We published a book last year called 'Trains of Thought' - proceeds went to the Wensleydale Railway, which is run by volunteers. The book contained two pieces by each member of our group, all on the subject of travel. I must say that we did rather well with it, running to a reprint and raising a considerable sum for the railway.

Now we are thinking about our next project, which we hope will be another book - called something like 'Flights of Fancy' - again two pieces by each member and the proceeds of this one going to our local Air Ambulance, which runs on contributions from the public. I have written one possible piece and this morning I had another idea just as I awoke. Isn't it strange how ideas can pop into one's head in that moment between sleeping and waking? So when I have finished the blog today and read a few of yours, I shall begin my next piece - it will be called
'The Magic Apron' and when I have done the rought draft I shall post it for your comments.

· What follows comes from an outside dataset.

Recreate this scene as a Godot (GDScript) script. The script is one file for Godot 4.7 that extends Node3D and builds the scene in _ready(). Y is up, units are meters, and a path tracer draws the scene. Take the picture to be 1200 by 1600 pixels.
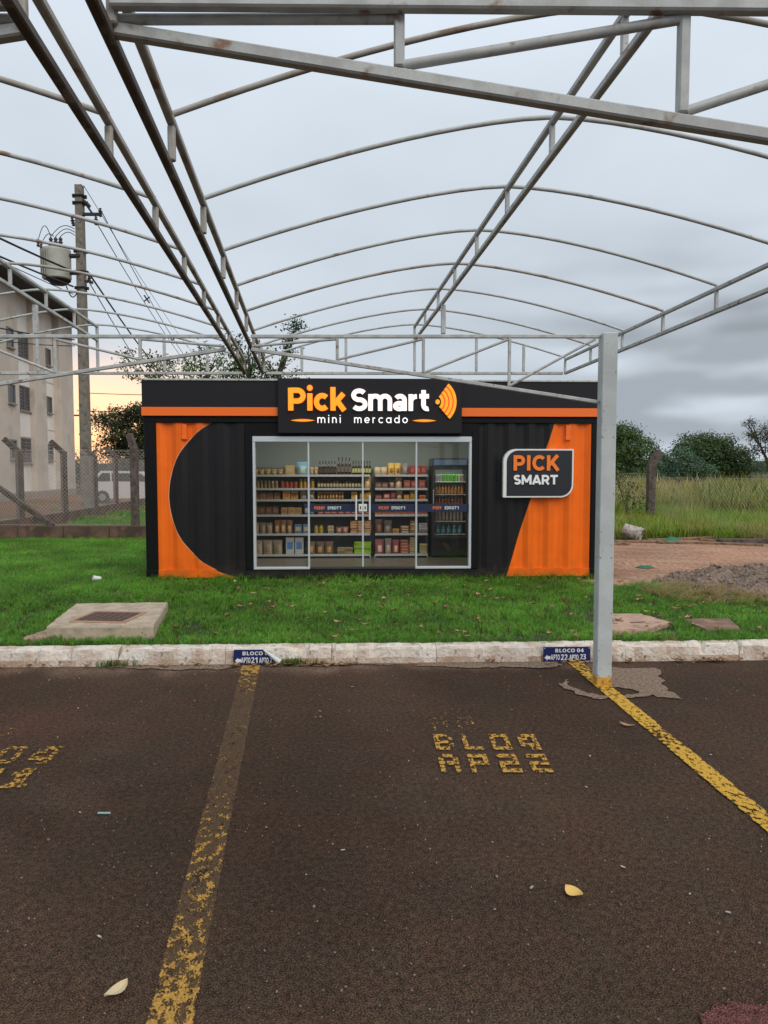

Home early from Writers in order to meet the computer engineer - everything mended - then lunch and then my walk with Tess. It did strike me on the walk that the muddy puddles at the side of the lane show just as much about our wildlife as a fall of snow does. There were lots of rabbit prints and pheasant prints along the sides of the lane. There is no shortage of either around here at the moment.

Just opposite our gate, on the other side of the lane, is a large deep blue patch of forget-me-nots. The colour is amazing and it is such a joy to see them on this dull day with a bitterly cold East wind blowing. It is also a joy to hear the blackbirds singing away - the weather doesn't seem to bother them at all.

See you again tomorrow. So lovely to be back.


I have been off-line for a couple of days - my internet light went off. It has been most frustrating but this morning the computer doctor came and all is now well (touch wood!). He thinks it was probably water getting into the line somewhere during our terrible weather on Sunday - when it rained incessantly here in the Dales. Without my computer I feel absolutely bereft.

Hopefully, I will be back with a blog later today - but now it is taking the dog for her lunch-time walk which is top priority. See you soon.